| What you need to do |
Transcribe the listing below from its opening line up to and including the line that contains "M['yellow_band'], sgn, .0045)"; reproduce nothing else.

_ _ _ _ _ _ _

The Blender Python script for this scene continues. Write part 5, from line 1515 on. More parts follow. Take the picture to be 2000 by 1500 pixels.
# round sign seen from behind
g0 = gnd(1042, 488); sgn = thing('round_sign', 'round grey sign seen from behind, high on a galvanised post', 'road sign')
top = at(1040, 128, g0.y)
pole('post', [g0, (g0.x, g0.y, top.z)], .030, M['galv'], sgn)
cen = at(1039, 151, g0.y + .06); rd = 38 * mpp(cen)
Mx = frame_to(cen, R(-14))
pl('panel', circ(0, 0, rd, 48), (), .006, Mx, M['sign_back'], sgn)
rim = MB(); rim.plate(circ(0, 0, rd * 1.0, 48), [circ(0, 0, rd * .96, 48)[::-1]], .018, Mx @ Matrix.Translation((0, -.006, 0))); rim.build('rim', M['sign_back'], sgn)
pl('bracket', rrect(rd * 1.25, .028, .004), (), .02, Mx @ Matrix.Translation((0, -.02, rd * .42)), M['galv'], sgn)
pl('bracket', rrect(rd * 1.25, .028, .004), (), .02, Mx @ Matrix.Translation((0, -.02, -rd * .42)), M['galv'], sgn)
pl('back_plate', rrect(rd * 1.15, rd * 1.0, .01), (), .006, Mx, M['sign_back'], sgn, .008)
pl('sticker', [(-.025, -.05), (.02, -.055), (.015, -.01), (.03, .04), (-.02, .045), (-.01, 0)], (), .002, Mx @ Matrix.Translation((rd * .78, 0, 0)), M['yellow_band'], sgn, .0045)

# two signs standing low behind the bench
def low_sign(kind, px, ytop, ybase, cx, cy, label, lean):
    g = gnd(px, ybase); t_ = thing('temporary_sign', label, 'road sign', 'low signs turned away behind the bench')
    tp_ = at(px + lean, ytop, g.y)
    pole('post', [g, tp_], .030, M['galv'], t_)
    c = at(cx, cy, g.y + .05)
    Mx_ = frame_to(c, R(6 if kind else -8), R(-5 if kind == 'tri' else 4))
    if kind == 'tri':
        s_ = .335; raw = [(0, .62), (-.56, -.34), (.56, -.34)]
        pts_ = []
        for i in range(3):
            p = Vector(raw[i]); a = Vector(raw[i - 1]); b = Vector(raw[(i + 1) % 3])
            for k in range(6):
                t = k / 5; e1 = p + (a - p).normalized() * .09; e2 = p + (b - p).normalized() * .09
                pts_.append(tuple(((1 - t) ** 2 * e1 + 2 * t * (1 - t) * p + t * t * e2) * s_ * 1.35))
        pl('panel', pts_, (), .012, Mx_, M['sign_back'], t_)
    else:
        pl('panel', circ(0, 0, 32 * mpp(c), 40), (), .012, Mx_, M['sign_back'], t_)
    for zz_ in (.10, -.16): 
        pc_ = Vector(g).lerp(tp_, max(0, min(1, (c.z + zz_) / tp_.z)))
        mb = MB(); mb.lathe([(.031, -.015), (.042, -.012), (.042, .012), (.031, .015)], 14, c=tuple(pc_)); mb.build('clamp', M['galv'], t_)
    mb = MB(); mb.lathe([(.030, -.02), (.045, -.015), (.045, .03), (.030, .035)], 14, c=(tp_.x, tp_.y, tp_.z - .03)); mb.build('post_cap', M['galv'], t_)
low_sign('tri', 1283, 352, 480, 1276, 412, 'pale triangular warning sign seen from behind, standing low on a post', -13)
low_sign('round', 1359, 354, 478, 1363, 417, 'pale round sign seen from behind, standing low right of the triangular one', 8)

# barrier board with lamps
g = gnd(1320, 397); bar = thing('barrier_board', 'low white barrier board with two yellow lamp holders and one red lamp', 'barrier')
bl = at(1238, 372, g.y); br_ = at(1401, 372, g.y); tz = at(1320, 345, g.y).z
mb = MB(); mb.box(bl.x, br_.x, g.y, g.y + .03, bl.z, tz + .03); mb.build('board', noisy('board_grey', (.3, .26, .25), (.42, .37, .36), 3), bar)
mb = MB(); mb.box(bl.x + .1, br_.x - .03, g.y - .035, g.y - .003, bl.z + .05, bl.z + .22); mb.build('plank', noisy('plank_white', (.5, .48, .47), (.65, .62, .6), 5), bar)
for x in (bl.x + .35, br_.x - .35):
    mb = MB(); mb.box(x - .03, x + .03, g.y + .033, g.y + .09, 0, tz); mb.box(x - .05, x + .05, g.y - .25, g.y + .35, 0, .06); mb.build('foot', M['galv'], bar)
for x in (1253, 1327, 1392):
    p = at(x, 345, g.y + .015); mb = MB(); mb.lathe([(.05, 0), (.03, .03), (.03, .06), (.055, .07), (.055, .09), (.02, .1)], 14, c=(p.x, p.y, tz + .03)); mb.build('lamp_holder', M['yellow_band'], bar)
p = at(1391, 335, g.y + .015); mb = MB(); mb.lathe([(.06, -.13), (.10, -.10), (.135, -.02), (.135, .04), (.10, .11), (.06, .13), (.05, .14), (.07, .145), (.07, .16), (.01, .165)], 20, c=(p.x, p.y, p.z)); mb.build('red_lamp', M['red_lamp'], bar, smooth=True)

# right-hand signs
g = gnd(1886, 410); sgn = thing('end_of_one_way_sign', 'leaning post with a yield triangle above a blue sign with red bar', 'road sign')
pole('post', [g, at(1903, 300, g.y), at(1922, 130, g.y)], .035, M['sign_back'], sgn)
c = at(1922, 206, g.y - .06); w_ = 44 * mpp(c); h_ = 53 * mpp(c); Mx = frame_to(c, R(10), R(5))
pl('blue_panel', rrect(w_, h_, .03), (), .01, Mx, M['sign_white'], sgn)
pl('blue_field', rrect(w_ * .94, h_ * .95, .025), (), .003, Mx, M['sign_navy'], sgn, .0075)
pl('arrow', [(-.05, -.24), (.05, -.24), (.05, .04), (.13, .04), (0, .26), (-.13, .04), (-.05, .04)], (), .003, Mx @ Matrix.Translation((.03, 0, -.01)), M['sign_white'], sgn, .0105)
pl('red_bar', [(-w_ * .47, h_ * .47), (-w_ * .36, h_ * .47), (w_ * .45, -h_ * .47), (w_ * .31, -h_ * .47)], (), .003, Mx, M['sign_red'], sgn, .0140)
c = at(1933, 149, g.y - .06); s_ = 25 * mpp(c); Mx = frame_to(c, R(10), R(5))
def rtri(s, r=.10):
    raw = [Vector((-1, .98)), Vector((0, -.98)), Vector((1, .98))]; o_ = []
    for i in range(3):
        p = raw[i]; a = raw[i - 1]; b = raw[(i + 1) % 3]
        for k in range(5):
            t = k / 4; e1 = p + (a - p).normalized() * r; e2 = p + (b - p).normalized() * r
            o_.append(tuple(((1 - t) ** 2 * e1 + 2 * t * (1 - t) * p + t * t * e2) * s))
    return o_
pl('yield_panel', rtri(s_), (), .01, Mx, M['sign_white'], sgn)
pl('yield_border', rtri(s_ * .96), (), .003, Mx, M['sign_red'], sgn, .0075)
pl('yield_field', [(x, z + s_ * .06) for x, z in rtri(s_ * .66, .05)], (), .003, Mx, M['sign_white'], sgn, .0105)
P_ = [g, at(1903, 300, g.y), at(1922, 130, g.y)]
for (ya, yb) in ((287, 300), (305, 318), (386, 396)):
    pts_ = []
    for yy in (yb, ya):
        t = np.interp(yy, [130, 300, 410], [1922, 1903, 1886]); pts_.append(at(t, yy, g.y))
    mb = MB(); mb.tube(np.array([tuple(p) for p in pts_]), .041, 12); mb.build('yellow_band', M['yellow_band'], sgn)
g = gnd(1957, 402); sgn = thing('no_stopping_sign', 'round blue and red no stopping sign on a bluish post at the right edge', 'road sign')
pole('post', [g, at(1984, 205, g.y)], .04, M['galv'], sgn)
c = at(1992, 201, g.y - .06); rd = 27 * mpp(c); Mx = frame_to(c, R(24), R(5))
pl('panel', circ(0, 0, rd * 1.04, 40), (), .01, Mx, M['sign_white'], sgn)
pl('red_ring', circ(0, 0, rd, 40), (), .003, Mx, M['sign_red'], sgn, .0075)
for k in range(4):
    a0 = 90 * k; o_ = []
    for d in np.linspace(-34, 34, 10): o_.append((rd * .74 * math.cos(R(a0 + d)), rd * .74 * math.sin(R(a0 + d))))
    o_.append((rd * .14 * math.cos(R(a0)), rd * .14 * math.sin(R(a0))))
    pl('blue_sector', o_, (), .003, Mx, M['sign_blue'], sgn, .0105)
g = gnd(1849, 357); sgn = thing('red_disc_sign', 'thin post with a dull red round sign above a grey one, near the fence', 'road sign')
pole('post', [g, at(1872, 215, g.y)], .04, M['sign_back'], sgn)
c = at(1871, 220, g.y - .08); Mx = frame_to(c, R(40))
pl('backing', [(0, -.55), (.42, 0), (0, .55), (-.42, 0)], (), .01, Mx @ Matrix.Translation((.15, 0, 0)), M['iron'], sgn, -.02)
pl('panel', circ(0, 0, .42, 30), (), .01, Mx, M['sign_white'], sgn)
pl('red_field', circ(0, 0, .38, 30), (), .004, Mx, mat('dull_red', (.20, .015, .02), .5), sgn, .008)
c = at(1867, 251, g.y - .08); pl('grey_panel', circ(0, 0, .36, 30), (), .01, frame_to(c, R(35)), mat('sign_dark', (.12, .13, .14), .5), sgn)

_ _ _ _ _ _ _

| Correct response |
The Blender Python script for this scene continues. Write part 5, from line 1515 on. More parts follow. Take the picture to be 2000 by 1500 pixels.
# round sign seen from behind
g0 = gnd(1042, 488); sgn = thing('round_sign', 'round grey sign seen from behind, high on a galvanised post', 'road sign')
top = at(1040, 128, g0.y)
pole('post', [g0, (g0.x, g0.y, top.z)], .030, M['galv'], sgn)
cen = at(1039, 151, g0.y + .06); rd = 38 * mpp(cen)
Mx = frame_to(cen, R(-14))
pl('panel', circ(0, 0, rd, 48), (), .006, Mx, M['sign_back'], sgn)
rim = MB(); rim.plate(circ(0, 0, rd * 1.0, 48), [circ(0, 0, rd * .96, 48)[::-1]], .018, Mx @ Matrix.Translation((0, -.006, 0))); rim.build('rim', M['sign_back'], sgn)
pl('bracket', rrect(rd * 1.25, .028, .004), (), .02, Mx @ Matrix.Translation((0, -.02, rd * .42)), M['galv'], sgn)
pl('bracket', rrect(rd * 1.25, .028, .004), (), .02, Mx @ Matrix.Translation((0, -.02, -rd * .42)), M['galv'], sgn)
pl('back_plate', rrect(rd * 1.15, rd * 1.0, .01), (), .006, Mx, M['sign_back'], sgn, .008)
pl('sticker', [(-.025, -.05), (.02, -.055), (.015, -.01), (.03, .04), (-.02, .045), (-.01, 0)], (), .002, Mx @ Matrix.Translation((rd * .78, 0, 0)), M['yellow_band'], sgn, .0045)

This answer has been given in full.